Excerpted data:
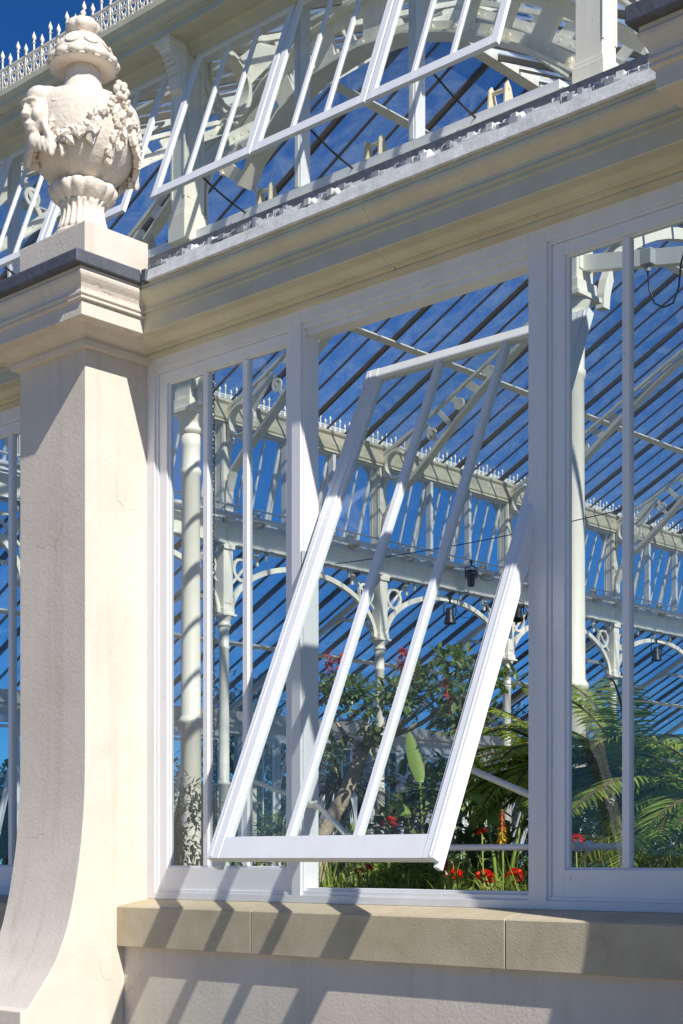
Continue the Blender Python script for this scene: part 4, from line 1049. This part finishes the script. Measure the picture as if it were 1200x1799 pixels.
tag(m.build('training_wire', M['black']), 'thin black wire strung across behind the middle of the open sash', 'wire')
# --- trees outside, beyond the long wall
def far_tree(loc, h, rad, label, seed):
    t = thing('tree', label, 'tree', loc, 'trees in the garden beyond the glasshouse'); r2 = random.Random(seed); k = MB(); limb(k, [(0, 0, 0), (.1, 0, h * .3), (0, .1, h * .7)], .25, .08, r2)
    m = MB()
    for i in range(70):
        d = rdir(r2, -.8, 1); q = r2.uniform(.35, 1); c = Vector((d.x * rad * q, d.y * rad * q, h * .58 + d.z * h * .40 * q))
        if i % 6 == 0: k.tube([(0, 0, h * .4), c * .8 + Vector((0, 0, h * .08)), c], [.08, .05, .02], 5)
        for j in range(60):
            e = rdir(r2); rr_ = r2.uniform(.2, .85); leaf(m, c + e * rr_, (e + rdir(r2) * .6), r2.uniform(.22, .36), .16, .3, 2)
    k.build('trunk', M['bark'], t); m.build('crown', M['far'], t); return t
for i, (x, y, h, ra, lb) in enumerate(((-37, 33.5, 9.3, 2.6, 'round dark tree beyond the far wall, seen in the narrow left window'), (-38, 27, 7.0, 2.4, 'low dark tree beyond the far wall at the left pane'), (-40, 44, 9.0, 3.4, 'broad tree beyond the far wall behind the flowering tree'),
        (-39, 52, 9.8, 3.2, 'tree beyond the far wall left of the ferns'), (-42, 62, 9.0, 4.0, 'distant tree beyond the far wall behind the ferns'))):
    far_tree((x, y, 0), h, ra, lb, 30 + i)

lt = far_tree((-34, 20, -.6), 5.6, 2.6, 'low rounded tree in the row just outside the far wall', 77)
lt['group'] = 'low trees just outside the far wall'
for i, y in enumerate((25, 30.5, 35, 39.5, 45, 50, 55, 60.5, 66, 15)): dup(lt, None, (-34 - (i * 5) % 3, y, -.6), R(50 * i))
bb = bush((-6.2, 4.6, 1.0), (.9, .5, 1.0), 34, 'leafd', 'broad dark shrub deeper in the bed behind the narrow left window', (.09, .16), .4, 44)
bush((-7.3, 7.4, .06), (1.2, .8, 2.0), 46, 'leafb', 'light green shrub beyond the near column in the left window', (.08, .15), .35, 45)
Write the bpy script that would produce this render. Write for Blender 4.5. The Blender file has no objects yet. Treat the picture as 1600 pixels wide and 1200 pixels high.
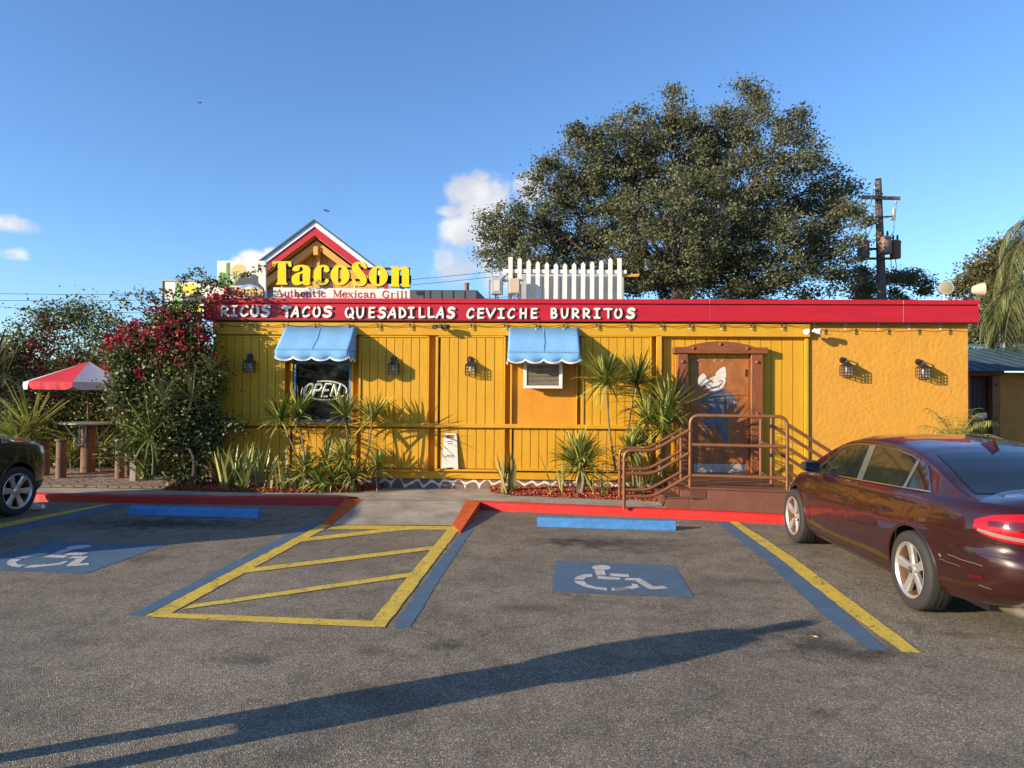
import bpy, bmesh, math, random
import numpy as np
from mathutils import Vector, Matrix
random.seed(7); RNG = np.random.default_rng(7)
sc = bpy.context.scene; COL = sc.collection
UMK = 1
rad = math.radians
# ---------------- camera ----------------
FPX = 1110.0; CAMZ = 1.8
cam_d = bpy.data.cameras.new('camera'); cam = bpy.data.objects.new('camera', cam_d); COL.objects.link(cam)
cam_d.sensor_width = 36.0; cam_d.sensor_fit = 'HORIZONTAL'; cam_d.lens = 36.0*FPX/1600; cam_d.clip_start = .05; cam_d.clip_end = 3000
RC = Matrix.Rotation(math.atan(39/FPX), 3, 'Z') @ Matrix.Rotation(math.pi/2+math.atan(20/FPX), 3, 'X') @ Matrix.Rotation(0.0075, 3, 'Z')
cam.matrix_world = Matrix.Translation((0, 0, CAMZ)) @ RC.to_4x4()
sc.camera = cam
def ray(px, py): return (RC @ Vector(((px-800)/FPX, -(py-600)/FPX, -1))).normalized()
def P(px, py, Y):               # point of the upright plane y = Y
    r = ray(px, py); t = Y/r.y; return Vector((r.x*t, Y, CAMZ+r.z*t))
def G(px, py, z=0.0):           # point of the level plane at height z
    r = ray(px, py); t = (z-CAMZ)/r.z; return Vector((r.x*t, r.y*t, z))
# ---------------- light ----------------
SUN_AZ, SUN_EL = rad(62), rad(15.5)   # azimuth measured from the facade's normal, sun on the left behind the camera
sun_from = Vector((-math.sin(SUN_AZ)*math.cos(SUN_EL), -math.cos(SUN_AZ)*math.cos(SUN_EL), math.sin(SUN_EL)))
sd = bpy.data.lights.new('sun', 'SUN'); sd.energy = 5.0; sd.angle = rad(.55); sd.color = (1.0, .83, .60)
so = bpy.data.objects.new('sun', sd); COL.objects.link(so); so.rotation_euler = sun_from.to_track_quat('Z', 'Y').to_euler()
so.location = (0, 0, 30)
sc.view_settings.view_transform = 'Standard'; sc.view_settings.look = 'None'; sc.view_settings.exposure = 0.70
sc.view_settings.gamma = 1.0; sc.view_settings.use_curve_mapping = False
world = bpy.data.worlds.new('World'); sc.world = world; world.use_nodes = True
def build_world():
    nt = world.node_tree; N = nt.nodes; L = nt.links; N.clear()
    out = N.new('ShaderNodeOutputWorld'); bg = N.new('ShaderNodeBackground'); L.new(bg.outputs[0], out.inputs[0])
    sky = N.new('ShaderNodeTexSky'); sky.sky_type = 'NISHITA'; sky.sun_disc = False
    sky.sun_elevation = SUN_EL; sky.sun_rotation = math.atan2(sun_from.x, sun_from.y)
    sky.air_density = 1.0; sky.dust_density = .15; sky.ozone_density = 2.2; sky.altitude = 0
    bg.inputs[1].default_value = .108
    tc = N.new('ShaderNodeTexCoord')
    nz = N.new('ShaderNodeTexNoise'); nz.inputs['Scale'].default_value = 26; nz.inputs['Detail'].default_value = 9; nz.inputs['Roughness'].default_value = .6
    L.new(tc.outputs['Generated'], nz.inputs['Vector'])
    prev = None
    blobs = [(748,318,62,1),(705,330,26,1),(722,360,42,1),(770,370,60,1),(715,408,50,.75),(780,410,60,.8),(690,412,26,.5),
             (402,402,30,.8),(430,396,24,.8),(378,408,22,.6),(12,348,34,.75),(45,352,26,.45),(18,397,26,.7),(55,398,20,.35),(1480,428,26,.4),(830,300,40,.8)]
    for px, py, r, a in blobs:
        c = ray(px, py)
        vm = N.new('ShaderNodeVectorMath'); vm.operation = 'SUBTRACT'; vm.inputs[1].default_value = c
        L.new(tc.outputs['Generated'], vm.inputs[0])
        sc_ = N.new('ShaderNodeVectorMath'); sc_.operation = 'MULTIPLY'
        fl = 1.0 if r > 35 else 1.9
        sc_.inputs[1].default_value = (FPX/r, FPX/r, FPX/r*fl*1.1); L.new(vm.outputs[0], sc_.inputs[0])
        ln = N.new('ShaderNodeVectorMath'); ln.operation = 'LENGTH'; L.new(sc_.outputs[0], ln.inputs[0])
        mr = N.new('ShaderNodeMapRange'); mr.interpolation_type = 'SMOOTHSTEP'
        mr.inputs['From Min'].default_value = 1.5; mr.inputs['From Max'].default_value = .2; mr.inputs['To Max'].default_value = a
        L.new(ln.outputs['Value'], mr.inputs['Value'])
        if prev is None: prev = mr.outputs[0]
        else:
            mx = N.new('ShaderNodeMath'); mx.operation = 'MAXIMUM'; L.new(prev, mx.inputs[0]); L.new(mr.outputs[0], mx.inputs[1]); prev = mx.outputs[0]
    ad = N.new('ShaderNodeMath'); ad.operation = 'MULTIPLY_ADD'; ad.inputs[1].default_value = 1.5; L.new(nz.outputs['Fac'], ad.inputs[0])
    mm = N.new('ShaderNodeMath'); mm.operation = 'SUBTRACT'; mm.inputs[1].default_value = 1.05; L.new(prev, mm.inputs[0]); L.new(mm.outputs[0], ad.inputs[2])
    m2 = N.new('ShaderNodeMapRange'); m2.interpolation_type = 'SMOOTHSTEP'; m2.inputs['From Min'].default_value = 0.02; m2.inputs['From Max'].default_value = .66
    L.new(ad.outputs[0], m2.inputs['Value'])
    has = N.new('ShaderNodeMath'); has.operation = 'GREATER_THAN'; has.inputs[1].default_value = .01; L.new(prev, has.inputs[0])
    mk = N.new('ShaderNodeMath'); mk.operation = 'MULTIPLY'; L.new(m2.outputs[0], mk.inputs[0]); L.new(has.outputs[0], mk.inputs[1])
    k2 = N.new('ShaderNodeMath'); k2.operation = 'MULTIPLY'; k2.inputs[1].default_value = .92; L.new(mk.outputs[0], k2.inputs[0])
    n2 = N.new('ShaderNodeTexNoise'); n2.inputs['Scale'].default_value = 14; n2.inputs['Detail'].default_value = 5; L.new(tc.outputs['Generated'], n2.inputs['Vector'])
    rp = N.new('ShaderNodeValToRGB'); rp.color_ramp.elements[0].position = .35; rp.color_ramp.elements[1].position = .62
    rp.color_ramp.elements[0].color = (4.0, 4.15, 4.5, 1); rp.color_ramp.elements[1].color = (6.6, 6.35, 5.95, 1); L.new(n2.outputs['Fac'], rp.inputs[0])
    tint = N.new('ShaderNodeMix'); tint.data_type = 'RGBA'; tint.blend_type = 'MULTIPLY'; tint.inputs['Factor'].default_value = 1
    L.new(sky.outputs[0], tint.inputs['A']); tint.inputs['B'].default_value = (SKY_T[0], SKY_T[1], SKY_T[2], 1)
    mix = N.new('ShaderNodeMix'); mix.data_type = 'RGBA'; L.new(k2.outputs[0], mix.inputs['Factor'])
    L.new(tint.outputs['Result'], mix.inputs['A']); L.new(rp.outputs[0], mix.inputs['B']); L.new(mix.outputs['Result'], bg.inputs[0])
SKY_T = (.86, 1.12, 1.46)
build_world()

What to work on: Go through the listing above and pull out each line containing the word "Blender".

Result of this exercise:
Continue the Blender Python script for this scene: part 4, from line 1049. This part finishes the script. Measure the picture as if it were 1200x1799 pixels.
Write the bpy script that would produce this render. Write for Blender 4.5. The Blender file has no objects yet. Treat the picture as 1600 pixels wide and 1200 pixels high.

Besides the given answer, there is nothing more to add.